B. When we have a single stopper, then we will either need to have 8 fast winners outside diamonds or find W with no entry. I would guess that these combine to about 1/3 of the time. And we will beat 3♦X about 3/4 of the time as above in the blockage case. So our offensive expectancy is probably around +50 and defensively about -20. Once again it is right to bid, at IMPs, to avoid the occasional huge loss (perhaps even a double game swing) by offering up a lot of small losses. Note, however, that it is right to pass at matchpoints because we will likely go plus instead of minus about half the time, and other times we will collect +500 for a larger plus.
C. If W is the sort who might "fool around" with, say, ♦KQJ10xx and a minimum opening bid, then 3NT is going down practically all the time, likely doubled. (My experience has been that when W has opened 3♦ with this hand type, and we bid 3NT, W will double far more often than not.) In this case, the odds are heavily with passing, since a W with this hand type is likely to take nearly as many tricks on defense as on offense, and we have no intersecting case where bidding would result in a poorer result than passing.

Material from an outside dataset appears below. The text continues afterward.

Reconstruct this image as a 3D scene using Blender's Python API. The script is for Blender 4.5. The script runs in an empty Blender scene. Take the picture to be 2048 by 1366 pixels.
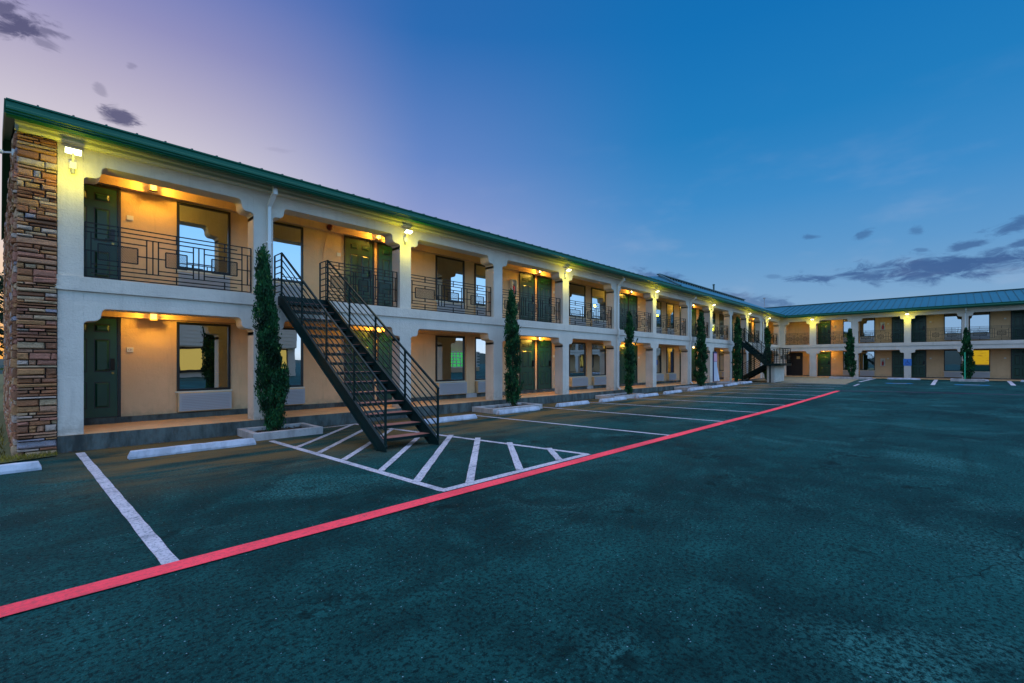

So now, your job is to decide how likely cases A, B, or C are. My guess would be 25%, 70%, and 5%. But note that only in case C is is right to pass at IMPs under my assumption that 4♣ is futile. So I think the IMP odds for bidding are enormous; we will win 5-7 IMPs for 3NT making a large percentage of the time in case A and about 1/3 of the time in case B, while losing 3-6 IMPs most of the rest of the time. Only in case C, where passing is our only hope of a non-disaster, do I think passing has the better of the IMP odds. At matchpoints (or board-a-match) I think it is right to pass based on the frequency of small gains in case B.
Thus the basis for "Wolff's Law." It truly is wrong to pass just because you are afraid to bid. You will find that in most cases where you do an analysis of high-leverage auctions such as this one, the odds will come out similarly.